Resources

Characteristics of Effective Listening

By Elizabeth Fagan, Departments of History and Anthropology and Teaching Consultant at the Chicago Center for Teaching  

The importance of listening 

Communication takes place along four modalities: speaking, writing, listening, and reading. It is common for instructors to teach speaking, writing, and reading skills, and yet, listening is at once the least understood and most important of these competencies.   

Listening is an important communication competence that includes complex cognitive processes like understanding and interpreting messages, affective processes like being motivated to pay attention, and behavioral processes like responding with both verbal and nonverbal feedback.  In other words, to be an effective listener, the listener has to take into consideration what he or she is thinking about the communication being received, what he or she is feeling about the communication and also the context of the conversation, and what he or she will do in the process and as a result of the communication. 

The characteristics of effective listening thus range across these cognitive, affective, and behavioral frames. 

Cognitive characteristics of effective listening 

  • Probing  
  • Paraphrasing                     
  • Summarizing 

 Asking questions to follow up or for clarification, paraphrasing the individual communications, and summarizing the conversation are all activities that show the listener’s cognitive engagement in the conversation, indicating his or her attempts to fully understand and correctly interpret the messages being relayed. 

 Affective characteristics of effective listening 

  • Focusing of attention  
  • Acceptance 
  • Empathy 

The effective listener can also signal his or her affective engagement in the conversation by making it the sole focus of attention, and by receiving communications with acceptance and empathy.  Receiving communications with empathy requires that the listener try to avoid projecting his or her own opinions, feelings or prejudices onto the speaker, and that the listener accept the speaker’s communications without simultaneously trying to craft a response. 

Behavioral characteristics of effective listening  

  • Non-verbal behavior 
  • Advice 

Action is also part of effective listening.
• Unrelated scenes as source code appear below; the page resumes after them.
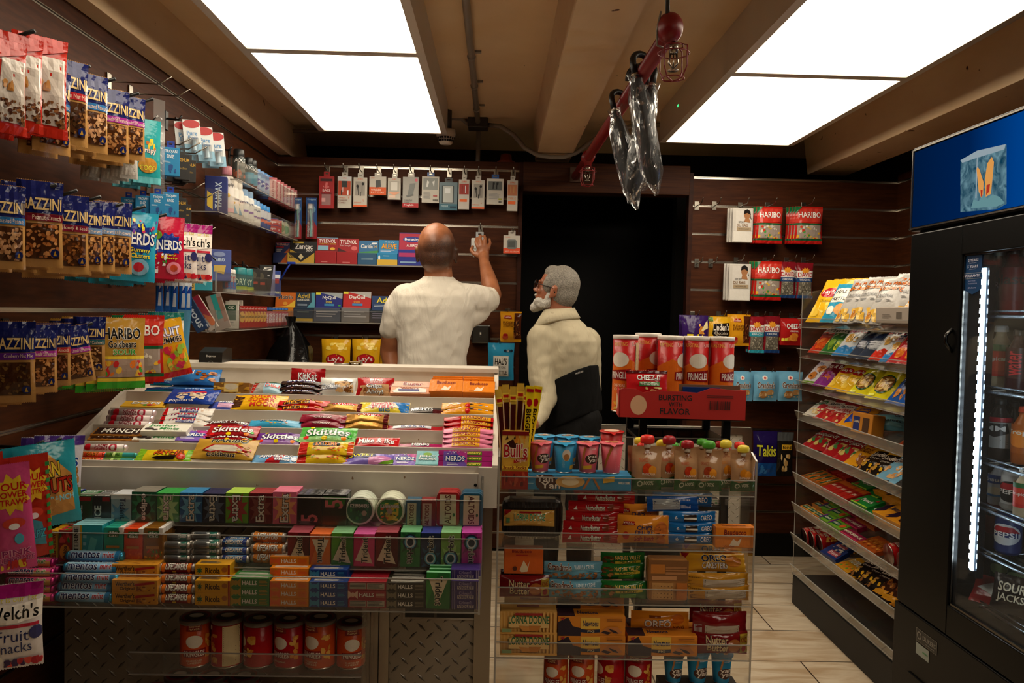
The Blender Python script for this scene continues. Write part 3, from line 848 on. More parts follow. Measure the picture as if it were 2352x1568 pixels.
df.box(FX-.004, gy1-.006, gz0, FX+.001, gy1, gz1, mat('6e6a64', 'c')).box(FX-.004, gy0, gz0, FX+.001, gy1, gz0+.008, mat('6e6a64', 'c')).box(FX-.004, gy0, gz1-.005, FX+.001, gy1, gz1, mat('46423e', 'c'))
d = P_(df, 'door', fr)
o = MB().box(FX+.003, gy0, gz0, FX+.008, gy1, gz1, GLS).obj('glass', d)
o = MB().tube([(FX-.01, gy1+.03, 1.34), (FX-.03, gy1+.032, 1.32), (FX-.03, gy1+.032, 1.30), (FX-.01, gy1+.03, 1.27)], .006, mat('3c3a38', 'c')).obj('door_lock', d)
# header with the picture
P_(MB().box(FX-.006, FY0, hb, FX+.3, FY1+.012, ztop, FB, .003).box(FX-.012, FY0, ztop-.012, FX-.006, FY1+.014, ztop-.007, mat('b8b2a8', 'c')).box(FX-.012, FY0, hb+.006, FX-.006, FY1+.014, hb+.011, mat('b8b2a8', 'c')).box(FX-.012, FY1+.004, hb+.006, FX-.006, FY1+.009, ztop-.007, mat('b8b2a8', 'c')), 'header', fr)
def sign_mat():
    m, nt, out = new_mat('backlit_sign')
    tc = N(nt, 'ShaderNodeTexCoord'); sx = nt.nodes.new('ShaderNodeSeparateXYZ'); nt.links.new(tc.outputs['Generated'], sx.inputs[0])
    cr = N(nt, 'ShaderNodeValToRGB'); e = cr.color_ramp.elements
    e[0].position = 0; e[0].color = (.0, .16, .62, 1); e[1].position = 1; e[1].color = (.0, .02, .10, 1)
    x = e.new(.35); x.color = (.0, .10, .50, 1)
    x = e.new(.62); x.color = (.0, .03, .16, 1)
    nt.links.new(sx.outputs[1], cr.inputs[0])
    em = N(nt, 'ShaderNodeEmission', Strength=.45); nt.links.new(cr.outputs[0], em.inputs[0]); nt.links.new(em.outputs[0], out.inputs[0])
    return m
sg = P_(MB().box(FX-.0095, FY0+.01, hb+.014, FX-.0065, FY1-.002, ztop-.016, sign_mat()), 'lit_picture', fr, 'blue backlit picture of ice')
def ice_mat():
    m, nt, out = new_mat('ice_picture')
    tc = N(nt, 'ShaderNodeTexCoord'); no = N(nt, 'ShaderNodeTexNoise', Scale=26.0, Detail=6.0, Distortion=1.5); nt.links.new(tc.outputs['Object'], no.inputs[0])
    cr = N(nt, 'ShaderNodeValToRGB'); e = cr.color_ramp.elements
    e[0].position = .3; e[0].color = (.008, .07, .13, 1); e[1].position = .72; e[1].color = (.22, .42, .50, 1)
    nt.links.new(no.outputs['Fac'], cr.inputs[0])
    em = N(nt, 'ShaderNodeEmission', Strength=.6); nt.links.new(cr.outputs[0], em.inputs[0]); nt.links.new(em.outputs[0], out.inputs[0])
    return m
ice = MB(); xi = FX-.0097
def pic(pts, m, k=0):
    ps = [W(x, y, X=xi-.0002*k) for x, y in pts]
    ice.add(ps, [tuple(range(len(ps)))], m)
pic([(2206, 368), (2244, 346), (2312, 332), (2312, 468), (2290, 480), (2206, 487)], ice_mat())
pic([(2206, 368), (2244, 346), (2310, 331), (2307, 343), (2245, 362), (2210, 374)], mat_emit('ice_top', (.55, .68, .75), .5), 1)
pic([(2244, 350), (2246, 350), (2243, 455), (2240, 455)], mat_emit('ice_top', (.55, .68, .75), .5), 2)
pic([(2262, 410), (2268, 375), (2278, 360), (2283, 372), (2280, 405), (2276, 445), (2264, 452)], mat_emit('ginger', (.75, .33, .08), .9), 3)
pic([(2243, 388), (2246, 383), (2250, 390), (2259, 418), (2258, 446), (2254, 455), (2248, 440)], mat_emit('ginger', (.75, .33, .08), .9), 4)
pic([(2266, 425), (2274, 422), (2272, 440), (2265, 448)], mat_emit('ginger_red', (.5, .04, .02), .8), 5)
pic([(2252, 436), (2257, 436), (2256, 450), (2253, 452)], mat_emit('ginger_red', (.5, .04, .02), .8), 5)
pic([(2230, 478), (2236, 458), (2248, 462), (2258, 448), (2268, 456), (2280, 446), (2296, 452), (2308, 466), (2290, 474)], mat_emit('ice_foot', (.2, .42, .45), .6), 6)
P_(ice, 'picture_print', fr, 'ice block with orange roots')
# LED strips, shelves inside
LEDM = mat_emit('led_strip', (.62, .82, 1.0), 2.5)
LEDD = mat_emit('led_dot', (.8, .93, 1.0), 70.0)
l0 = W(2258, 615, X=FX+.035); l1 = W(2232, 1310, X=FX+.035); ly = (l0.y+l1.y)/2
P_(MB().box(FX+.034, ly-.007, l1.z, FX+.040, ly+.007, l0.z, LEDM), 'led_strip', fr)
mb = MB()
l2 = W(2283, 640, X=FX+.10)
n = 32
for i in range(n):
    z = l1.z+(l0.z-l1.z)*(i+.5)/n
    mb.box(FX+.030, ly-.0055, z-.0075, FX+.034, ly+.0055, z+.0075, LEDD)
P_(mb, 'led_lamp', fr)
P_(MB().box(FX+.03, gy0-.03, l1.z, FX+.036, gy0-.02, l0.z, mat_emit('led_added_fill', (.8, .93, 1.0), 38.0)), 'led_lamp', fr)  # added strip out of view, lights the drinks from the near side
P_(MB().box(FX+.04, ly-.02, l1.z-.02, FX+.06, ly+.02, l0.z+.02, mat('3a4048', 'c')), 'led_mount', fr)
fsz = [W(2262, y, X=FX+.06).z for y in (727, 897, 1062, 1168, 1272)]+[gz0+.02]
SHF = mat('7c8286', 'c')
for z in fsz:
    mb = MB()
    for i in range(18):
        x = FX+.06+i*.03; mb.tube([(x, gy0-.02, z), (x, ly-.02, z)], .002, SHF, 5)
    mb.tube([(FX+.055, gy0-.02, z), (FX+.055, ly-.02, z)], .005, SHF, 6).tube([(FX+.055, gy0-.02, z+.016), (FX+.055, ly-.02, z+.016)], .003, SHF, 6)
    mb.tube([(FX+.055, ly-.02, z), (FX+.6, ly-.02, z)], .005, SHF, 6)
    P_(mb, 'shelf', fr)
# warranty sticker and badge
stk = "p 0e3a66 0 .12 .5 0 1 .12 1 .98 .85 1 .15 1 0 .98;r -.06 .40 1.06 .55 8d9296;r -.05 .415 1.05 .535 0e3a66;T .2 .84 .8 .91 ccd 2_YEARS;T .18 .68 .8 .75 ccd 5_YEARS;t .3 .79 .7 .82 ccd Parts/Labor;t .3 .63 .7 .66 ccd Compressor;T .06 .44 .94 .51 ccd WARRANTY;t .3 .33 .7 .36 aac service;t .3 .26 .8 .29 aac DUKERSUSA.COM;t .3 .15 .75 .19 aac Dukers"
bake_texts(spec_keys(stk))
s0, s1 = W(2212, 588, X=FX-.006), W(2247, 675, X=FX-.006)
mb = MB(); decals(mb, stk, lambda u, v, o: (FX+.002-o, s0.y+(s1.y-s0.y)*u, s1.z+(s0.z-s1.z)*v), 's')
P_(mb, 'sticker', fr, 'blue warranty sticker')
bd_ = "r 0 0 1 1 8a8780;r .02 .03 .98 .97 141414;T .34 .38 .95 .72 8d8a84 DUKERS;e .17 .52 .11 .3 8d8a84;e .17 .52 .08 .2 141414;r .5 .2 .9 .25 777"
bake_texts(spec_keys(bd_))
s0, s1 = W(2105, 1440, X=FX-.0125), W(2152, 1496, X=FX-.0125)
zz0, zz1 = W(2106, 1470, X=FX-.0125).z, W(2106, 1440, X=FX-.0125).z
mb = MB(); decals(mb, bd_, lambda u, v, o: (FX-.0125-o, s0.y+(s1.y-s0.y)*u, zz0+(zz1-zz0)*v), 's')
decals(mb, "r .02 -1.0 .65 -.12 98a29c;e .2 -.55 .1 .22 3a7a9a;r .35 -.62 .6 -.5 4a8a5a", lambda u, v, o: (FX-.0125-o, s0.y+(s1.y-s0.y)*u, zz0+(zz1-zz0)*v), 's')
P_(mb, 'badge', fr, 'maker badge and pale sticker')
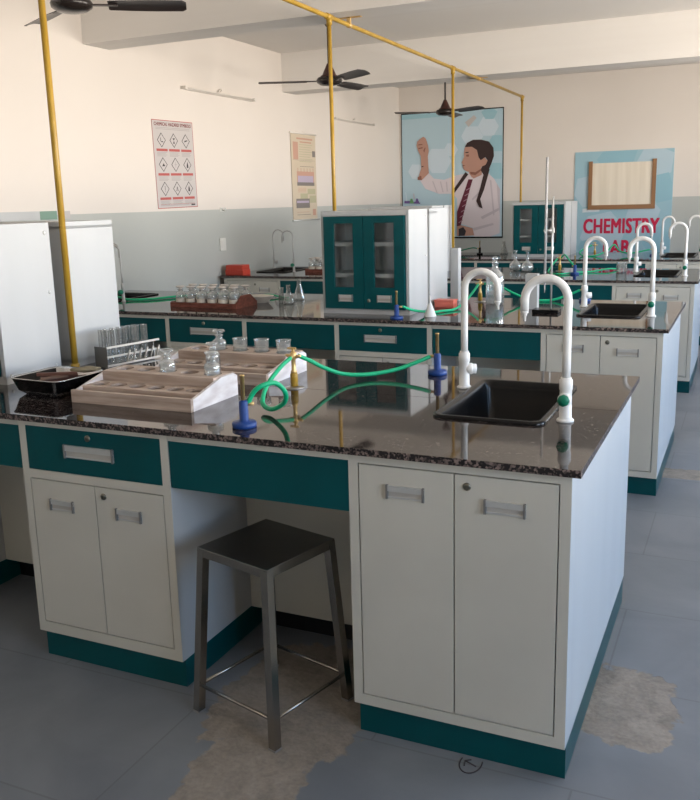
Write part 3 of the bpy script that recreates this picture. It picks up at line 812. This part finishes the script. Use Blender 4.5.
r = thing('burette_stand', 'black based iron stand with a tall rod on the second bench', 'stand', (-.715, 2.99, .88))
mb = MB(); mb.box(-.075, -.05, 0, .075, .05, .020, bev=.002); mb.build('base', black, r)
mb = MB(); mb.tube([(.022, .01, .018), (.022, .01, .66)], .0055, 10); mb.build('rod', alu, r)
mb = MB(); mb.tube([(.028, .01, .47), (-.012, -.01, .47)], .006, 8); mb.box(.012, 0, .455, .032, .022, .485, bev=.002); mb.tube([(.022, .03, .47), (.022, .05, .47)], .004, 8)
mb.tube([(-.012, -.026, .455), (-.022, -.01, .47), (-.012, .006, .485)], .004, 8); mb.build('clamp', alu, r)
r = thing('burette', 'long clear glass burette clamped on the iron stand, second bench', 'burette', (-.727, 2.98, .88))
mb = MB(); mb.lathe([(.0075, .24), (.0075, .875), (.0058, .875), (.0058, .24)], seg=12); mb.build('tube', burm := mat('burette_glass', (.80, .80, .80), .12, 0, .5, .55, 1.3), r)
mb = MB(); mb.lathe([(.0025, .115), (.004, .16), (.006, .20), (.0075, .24), (.002, .24)], seg=10); mb.build('jet', burm, r)
mb = MB(); mb.tube([(-.018, 0, .205), (.018, 0, .205)], .005, 10); mb.box(.016, -.003, .193, .021, .003, .217); mb.build('stopcock', pe, r)

def make_conical(r, h):
    mb = MB(); t = .0022
    mb.lathe([(r-.004, 0), (r, .004), (r*.95, .015), (r*.36, h*.72), (r*.33, h-.003), (r*.42, h), (r*.33-t, h-.002), (r*.36-t, h*.72), (r*.95-t, .017), (r-.006, .005)], seg=22); return mb
o = make_conical(.040, .125).build('conical_flask', glass); tag(o, 'clear conical flask left of the teal cabinet on the second bench, the nearer one', 'flask', 'conical flasks on the second bench'); o.location = (-2.455, 3.06, .88)
c2 = o.copy(); C.objects.link(c2); c2['label'] = 'clear conical flask left of the teal cabinet on the second bench, the farther one'; c2.location = (-2.50, 3.30, .88); c2.scale = (1.05, 1.05, 1.15)
o = beaker_mb(.018, .10).build('measuring_cylinder', glass); tag(o, 'small clear cylinder beside the conical flasks on the second bench', 'cylinder'); o.location = (-2.545, 3.12, .88)
# white dish
mb = MB(); mb.lathe([(.045, 0), (.05, .004), (.075, .04), (.082, .046), (.080, .048), (.070, .040), (.046, .008), (.001, .007)], seg=28)
o = mb.build('porcelain_dish', porcelain); tag(o, 'cream porcelain dish beside the reddish bottle tray, second bench', 'dish'); o.location = (-2.70, 3.10, .88); o.scale = (1.25, .9, 1)

def bottle_tray(loc, rz, W, D, lab, where, nx, ny, grp):
    r = thing('bottle_tray', lab, 'tray', loc, rz)
    mb = MB(); mb.box(0, 0, 0, W, D, .012); mb.build('bottom_board', redwood, r)
    for (a, b, c, d, hh) in ((0, 0, W, .012, .030), (0, D-.012, W, D, .030)):
        mb = MB(); mb.box(a, b, .012, c, d, hh, bev=.001); mb.build('long_side', redwood, r)
    for x in (0, W-.012):
        mb = MB(); mb.prism([(x, .012, .012), (x, D-.012, .012), (x, D-.012, .034), (x, D*.7, .034+(.045 if x else 0)), (x, D*.3, .034+(.045 if x else 0)), (x, .012, .034)], (.012, 0, 0)); mb.build('end_board', redwood, r)
    M = Matrix.Translation(V(loc)) @ Matrix.Rotation(rz, 4, 'Z')
    for i in range(nx):
        for j in range(ny):
            src = bA if (i+j) % 2 else bB
            o = dup(src, where, M @ V((.05+(W-.10)*i/(nx-1), .055+(D-.11)*j/max(ny-1, 1), .0125)), random.uniform(-.4, .4), grp)
    return r
bA = make_bottle(powder, True, .034, .085); bA.location = (0, 0, -5)
bB = make_bottle(powder2, True, .034, .085); bB.location = (0, 0, -5)
bottle_tray((-3.19, 2.745, .88), math.radians(-2), .53, .25, 'reddish wooden tray of small labelled bottles on the second bench', 'small labelled reagent bottle in the reddish tray on the second bench', 6, 2, 'reagent bottles in the second bench tray')
bottle_tray((-3.60, 5.52, .88), 0, .50, .22, 'reddish wooden tray of small bottles on the third bench, left of the teal cabinet', 'small labelled reagent bottle in the reddish tray on the third bench', 6, 2, 'reagent bottles in the third bench tray')
for s in (bA, bB):
    for ch in list(s.children): bpy.data.objects.remove(ch)
    bpy.data.objects.remove(s)

# ------------------------------------------------------------------ third and farthest bench things
def make_round_flask():
    r = thing('round_flask', '', 'flask')
    mb = MB(); mb.lathe([(.02, 0), (.045, .006), (.056, .035), (.050, .062), (.028, .084), (.013, .10), (.012, .165), (.016, .168), (.010, .167), (.010, .10), (.026, .082), (.047, .060), (.053, .035), (.042, .009), (.018, .004)], seg=24); mb.build('glass_body', glass, r)
    mb = MB(); mb.lathe([(.009, .15), (.0095, .17), (.008, .172), (.024, .178), (.024, .184), (.001, .186)], seg=16); mb.build('stopper', glass, r)
    return r
f = make_round_flask(); f.location = (-1.625, 5.93, .88); f['label'] = 'clear flat-bottomed flask with a glass stopper on the third bench, the left one'; f['group'] = 'stoppered flasks on the third bench'
f2 = dup(f, 'clear flat-bottomed flask with a wide stopper on the third bench, the right one', (-1.49, 5.83, .88)); f2.scale = (1, 1, 1.02)
o = beaker_mb(.045, .09).build('glass_beaker', glass); tag(o, 'clear beaker beside the sink on the third bench', 'beaker'); o.location = (-.66, 5.80, .88)
o = make_conical(.05, .15).build('conical_flask', glass); tag(o, 'clear conical flask left of the cabinet on the farthest bench', 'flask'); o.location = (-2.36, 8.35, .88)
mb = MB(); mb.box(-.10, -.07, 0, .10, .07, .05, bev=.006); mb.box(-.095, -.065, .05, .095, .065, .095, bev=.006); mb.box(-.04, -.072, .045, .04, -.068, .055)
o = mb.build('plastic_box', red); tag(o, 'red plastic boxes stacked at the left wall end of the third bench', 'box'); o.location = (-4.16, 5.19, .88)

# ------------------------------------------------------------------ wall things
def on_left(mb): return mb
# tube lights on the left wall
def make_tube_light():
    r = thing('tube_light', '', 'lamp')
    mb = MB(); mb.box(0, 0, -.018, .028, 1.22, .018, bev=.003); mb.build('housing', tubew, r)
    mb = MB(); mb.tube([(.042, .03, 0), (.042, 1.19, 0)], .012, 12); mb.build('tube', tubew, r)
    for y in (.0, 1.19): mb = MB(); mb.box(.02, y, -.02, .058, y+.03, .02, bev=.003); mb.build('end_holder', tubew, r)
    mb = MB(); mb.tube([(.004, .60, .02), (.02, .60, .05), (.02, .64, .07), (.01, .66, .05), (.004, .64, .035)], .006, 8); mb.build('wire_loop', tubew, r)
    return r
tl = make_tube_light(); tl.location = (XL, 4.65, 2.565); tl['label'] = 'unlit white tube light on the left wall, above the hazard poster'; tl['group'] = 'tube lights on the left wall'
tl.scale = (1, 1, .7)
dup(tl, 'unlit white tube light on the left wall, beyond the hanging chart', (XL, 7.75, 2.53))
# socket and hook
mb = MB(); mb.box(0, -.05, -.06, .012, .05, .06, bev=.002); mb.box(.012, -.03, -.035, .016, .03, .035, bev=.001)
o = mb.build('wall_socket', socketw); tag(o, 'white electrical socket on the left wall below the paint line', 'socket'); o.location = (XL, 5.19, 1.17)
mb = MB(); mb.box(0, -.03, -.02, .006, .03, .02); mb.tube([(.004, 0, 0), (.04, 0, -.015), (.045, 0, .02)], .006, 8)
o = mb.build('wall_hook', socketw); tag(o, 'small white hook at the paint line of the left wall', 'hook'); o.location = (XL, 5.21, 1.50)
r = thing('wall_strip', 'long narrow pale strip with a green end on the left wall, above the cabinets', 'strip', (XL, 0, 0))
mb = MB(); mb.box(0, 1.7, 1.47, .02, 2.79, 1.53, bev=.002); mb.build('pale_section', panel, r)
mb = MB(); mb.box(0, 2.79, 1.47, .022, 2.96, 1.53, bev=.002); mb.build('green_section', mat('grey_green', (.18, .29, .23), .5), r)
mb = MB(); mb.box(0, 3.01, 1.472, .02, 3.10, 1.528, bev=.002); mb.build('white_section', paper, r)

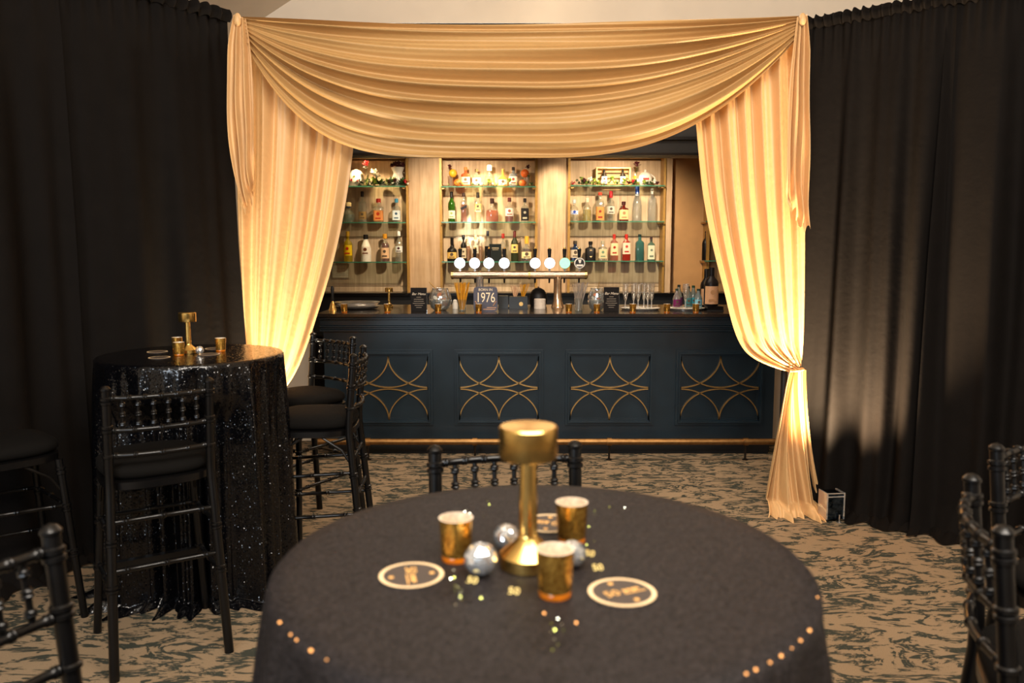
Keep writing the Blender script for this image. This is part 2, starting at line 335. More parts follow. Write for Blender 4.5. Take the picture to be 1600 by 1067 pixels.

The listener should communicate his or her attention through non-verbal means like eye contact, erect posture, nodding, and other positive body language.  The listener can also demonstrate engagement by broadening the range of the conversation, such as by inquiring about or suggesting alternatives to the topic or conclusions at hand. 

Teaching effective listening 

In a dynamic classroom, both the instructor and the students need to be effective listeners.  Perfecting listening skills will foster learning in the classroom by helping students master the content of the course, ask incisive questions, and learn to think critically about the content of the course.  Listening skills also play a crucial role in personal and professional success and are especially important to master for students for whom the language of instruction is not their first language.  Because listening is such a complex activity, or a broad field of activities, inculcating good listening habits in students requires the instructor to address each of these types of listening processes.  

Resources for teaching effective listening

  1. Peterson, S. (2012) “The labor of listening.” International Journal of Listening, 26:2, 87-90. 
  1. Thompson, K., Leintz, P., Nevers, B., & Witkowski, S. (2004) “The integrative listening model: an approach to teaching and learning listening.” The Journal of general Education, 53:3-4, 225-246. 

Additional references on listening in general

  1. Bodie, G.D., Worthington, D., Imhof, M. & Cooper, L.O. (2008) “What would a unified field of listening look like? A proposal linking past perspectives and future endeavors.” International Journal of Listening, 22:2, 103-122.  
  1. Edwards, R. (2011) “Listening and message interpretation.” International Journal of Listening, 25:1-2, 47-65.  
  1. Jones, S. M. (2011) “Supportive listening.” International Journal of Listening, 25:1-2, 85-103.